<<<<
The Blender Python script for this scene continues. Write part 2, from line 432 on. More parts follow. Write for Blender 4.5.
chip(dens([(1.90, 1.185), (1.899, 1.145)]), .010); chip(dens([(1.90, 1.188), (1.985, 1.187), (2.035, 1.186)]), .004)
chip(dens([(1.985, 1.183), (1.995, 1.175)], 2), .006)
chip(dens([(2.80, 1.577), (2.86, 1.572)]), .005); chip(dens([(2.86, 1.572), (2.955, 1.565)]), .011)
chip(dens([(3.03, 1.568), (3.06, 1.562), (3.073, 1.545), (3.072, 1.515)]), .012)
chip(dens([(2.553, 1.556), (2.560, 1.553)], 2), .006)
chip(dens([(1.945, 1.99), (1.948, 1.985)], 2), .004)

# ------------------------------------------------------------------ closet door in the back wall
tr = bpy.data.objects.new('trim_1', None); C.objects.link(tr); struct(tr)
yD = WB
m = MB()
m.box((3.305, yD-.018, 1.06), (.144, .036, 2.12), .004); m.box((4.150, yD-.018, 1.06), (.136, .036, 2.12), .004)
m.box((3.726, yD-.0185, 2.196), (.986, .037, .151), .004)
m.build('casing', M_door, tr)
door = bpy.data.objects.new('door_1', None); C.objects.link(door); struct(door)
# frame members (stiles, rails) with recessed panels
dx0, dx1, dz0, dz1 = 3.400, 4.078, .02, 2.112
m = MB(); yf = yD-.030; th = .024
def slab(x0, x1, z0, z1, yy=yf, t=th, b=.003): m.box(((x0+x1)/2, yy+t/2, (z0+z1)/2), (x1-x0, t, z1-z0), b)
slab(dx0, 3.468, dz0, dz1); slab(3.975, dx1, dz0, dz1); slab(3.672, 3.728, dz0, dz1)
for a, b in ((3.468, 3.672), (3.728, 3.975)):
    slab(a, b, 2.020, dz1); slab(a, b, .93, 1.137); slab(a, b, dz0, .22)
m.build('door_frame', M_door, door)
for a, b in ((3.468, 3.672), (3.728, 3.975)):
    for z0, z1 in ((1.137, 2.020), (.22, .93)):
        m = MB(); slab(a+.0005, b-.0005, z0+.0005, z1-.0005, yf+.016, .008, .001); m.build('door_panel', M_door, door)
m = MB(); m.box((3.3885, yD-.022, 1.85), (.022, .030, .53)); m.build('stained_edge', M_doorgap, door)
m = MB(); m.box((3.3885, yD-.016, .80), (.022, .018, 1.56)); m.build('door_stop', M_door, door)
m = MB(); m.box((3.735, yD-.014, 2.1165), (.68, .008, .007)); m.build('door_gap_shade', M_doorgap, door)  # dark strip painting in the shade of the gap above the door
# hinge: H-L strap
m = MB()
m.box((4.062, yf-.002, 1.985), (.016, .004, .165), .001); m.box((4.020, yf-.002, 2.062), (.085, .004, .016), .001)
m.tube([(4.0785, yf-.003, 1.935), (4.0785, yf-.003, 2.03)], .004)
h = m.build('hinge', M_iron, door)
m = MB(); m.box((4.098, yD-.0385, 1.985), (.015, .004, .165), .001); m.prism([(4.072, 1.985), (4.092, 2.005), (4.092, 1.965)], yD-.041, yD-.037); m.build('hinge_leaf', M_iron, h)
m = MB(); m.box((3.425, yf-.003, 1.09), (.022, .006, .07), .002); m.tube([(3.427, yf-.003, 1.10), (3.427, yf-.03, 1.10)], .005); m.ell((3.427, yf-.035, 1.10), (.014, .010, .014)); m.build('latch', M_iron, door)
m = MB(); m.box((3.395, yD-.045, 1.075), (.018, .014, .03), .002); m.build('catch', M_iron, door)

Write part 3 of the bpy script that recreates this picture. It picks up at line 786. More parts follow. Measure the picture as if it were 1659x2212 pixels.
>>>>
YOUR TASK:
Transcribe every entry exactly, omitting nothing.

SOLUTION FOR THIS EXERCISE:
The Blender Python script for this scene continues. Write part 2, from line 432 on. More parts follow. Write for Blender 4.5.
chip(dens([(1.90, 1.185), (1.899, 1.145)]), .010); chip(dens([(1.90, 1.188), (1.985, 1.187), (2.035, 1.186)]), .004)
chip(dens([(1.985, 1.183), (1.995, 1.175)], 2), .006)
chip(dens([(2.80, 1.577), (2.86, 1.572)]), .005); chip(dens([(2.86, 1.572), (2.955, 1.565)]), .011)
chip(dens([(3.03, 1.568), (3.06, 1.562), (3.073, 1.545), (3.072, 1.515)]), .012)
chip(dens([(2.553, 1.556), (2.560, 1.553)], 2), .006)
chip(dens([(1.945, 1.99), (1.948, 1.985)], 2), .004)

# ------------------------------------------------------------------ closet door in the back wall
tr = bpy.data.objects.new('trim_1', None); C.objects.link(tr); struct(tr)
yD = WB
m = MB()
m.box((3.305, yD-.018, 1.06), (.144, .036, 2.12), .004); m.box((4.150, yD-.018, 1.06), (.136, .036, 2.12), .004)
m.box((3.726, yD-.0185, 2.196), (.986, .037, .151), .004)
m.build('casing', M_door, tr)
door = bpy.data.objects.new('door_1', None); C.objects.link(door); struct(door)
# frame members (stiles, rails) with recessed panels
dx0, dx1, dz0, dz1 = 3.400, 4.078, .02, 2.112
m = MB(); yf = yD-.030; th = .024
def slab(x0, x1, z0, z1, yy=yf, t=th, b=.003): m.box(((x0+x1)/2, yy+t/2, (z0+z1)/2), (x1-x0, t, z1-z0), b)
slab(dx0, 3.468, dz0, dz1); slab(3.975, dx1, dz0, dz1); slab(3.672, 3.728, dz0, dz1)
for a, b in ((3.468, 3.672), (3.728, 3.975)):
    slab(a, b, 2.020, dz1); slab(a, b, .93, 1.137); slab(a, b, dz0, .22)
m.build('door_frame', M_door, door)
for a, b in ((3.468, 3.672), (3.728, 3.975)):
    for z0, z1 in ((1.137, 2.020), (.22, .93)):
        m = MB(); slab(a+.0005, b-.0005, z0+.0005, z1-.0005, yf+.016, .008, .001); m.build('door_panel', M_door, door)
m = MB(); m.box((3.3885, yD-.022, 1.85), (.022, .030, .53)); m.build('stained_edge', M_doorgap, door)
m = MB(); m.box((3.3885, yD-.016, .80), (.022, .018, 1.56)); m.build('door_stop', M_door, door)
m = MB(); m.box((3.735, yD-.014, 2.1165), (.68, .008, .007)); m.build('door_gap_shade', M_doorgap, door)  # dark strip painting in the shade of the gap above the door
# hinge: H-L strap
m = MB()
m.box((4.062, yf-.002, 1.985), (.016, .004, .165), .001); m.box((4.020, yf-.002, 2.062), (.085, .004, .016), .001)
m.tube([(4.0785, yf-.003, 1.935), (4.0785, yf-.003, 2.03)], .004)
h = m.build('hinge', M_iron, door)
m = MB(); m.box((4.098, yD-.0385, 1.985), (.015, .004, .165), .001); m.prism([(4.072, 1.985), (4.092, 2.005), (4.092, 1.965)], yD-.041, yD-.037); m.build('hinge_leaf', M_iron, h)
m = MB(); m.box((3.425, yf-.003, 1.09), (.022, .006, .07), .002); m.tube([(3.427, yf-.003, 1.10), (3.427, yf-.03, 1.10)], .005); m.ell((3.427, yf-.035, 1.10), (.014, .010, .014)); m.build('latch', M_iron, door)
m = MB(); m.box((3.395, yD-.045, 1.075), (.018, .014, .03), .002); m.build('catch', M_iron, door)

Write part 3 of the bpy script that recreates this picture. It picks up at line 786. More parts follow. Measure the picture as if it were 1659x2212 pixels.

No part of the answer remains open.